Monday’s scheduled monthly meeting of the board of Lycée Français de la Nouvelle-Orléans could not be a regular session with votes taken because the agenda had not been issued 24 hours in advance, as required by state open-meetings law.

Board chairman Tim Gray offered that explanation to parents, staff and members of the general public who showed up, expecting action. The board could discuss agenda items but but not act on them, Gray said. Public comment would not be possible, he added, because school policy limits comment to items up for a vote — a decision Gray modified later in the meeting.

The school’s annual Fête de la Musique fundraiser in March grossed $67,365, offset by expenses of $26,000 for a net just above $41,000, the school’s principal and chief executive Keith Bartlett reported.
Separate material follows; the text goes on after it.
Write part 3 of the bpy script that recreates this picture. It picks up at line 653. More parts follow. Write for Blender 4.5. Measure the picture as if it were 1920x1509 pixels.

This was shy of last year’s $48,377 take, but well in excess of the $35,000 budgeted.

The school will seek to add a sixth section of kindergarten next year and will strive to fill the 20 extra seats with at-risk students, Bartlett said. In a related update, he said the school was delaying the decision to become its own food provider until the total at-risk enrollment was above 51 percent.

Bartlett said the school is reserving a classroom in the Cabildo, the historic Jackson Square building run by the Louisiana State Museum. He said it would facilitate study of the history, culture, and architecture of the French Quarter, as well as the area’s French roots.

Bartlett introduced the board to Sarah Stickney, the school’s new director of development. Joanna Sese, currently in France, will serve as director of admissions, he said.

Bartlett went on to provide details of the hiring process. The four top candidates for each position were interviewed and chosen with input from board member Lisa Tropez-Arceneaux and the school’s academic and finance directors, he said.

Gray announced that several parents had requested the applications of candidates for the positions. State law requires that applications for school positions defined as “policy-making” must be made public, Gray said, adding that he had written Louisiana’s attorney general asking for guidance on the issue.

Gray said that if release of the applications was discretionary, he would oppose making the applications public because of the chilling effect it could have on future applicants. Many applicants would not want their current employers to know they were shopping for a new job, he said.

Member Erin Greenwald described a hypothetical scenario in which members of the public request every job application, and local online websites, such as the Uptown Messenger and The Lens, publish the names.

Gray decided to allow public comment on the board’s motion to adjourn, and parent Charles Varley used the opportunity to object to the board’s public comment policy.

“Just because the board’s taken a decision, it’s not particularly inclusive of the parents … that you do not allow comments,” Varley said.

Greenwald responded that there were other ways to provide input besides board meetings.

“We are a board that is trying very much not to meddle in things that do not concern us,” she said.

Varley responded that parents wanted to weigh in when the board set policy. “This is when there’s an immediate ability to reply to that,” he said. “We’re discussing it now.”

The board decided to hold a second April meeting next Monday at 6:30 p.m. to vote on the agenda items that could not be resolved due to the failure to publish the agenda on time. Prominent on next Monday’s agenda is a five-year personnel plan that calls for two additional interventionists, a custodian, and an information-technology staffer. Some of the positions will be part-time or shared between facilities.

Board members Lisa Tropez-Arceneaux, Ann Meese, Alysson Mills, Courtney Garrett, and Michael Williams were also present. Ben Castoriano and Mary Jacobs Jones were absent.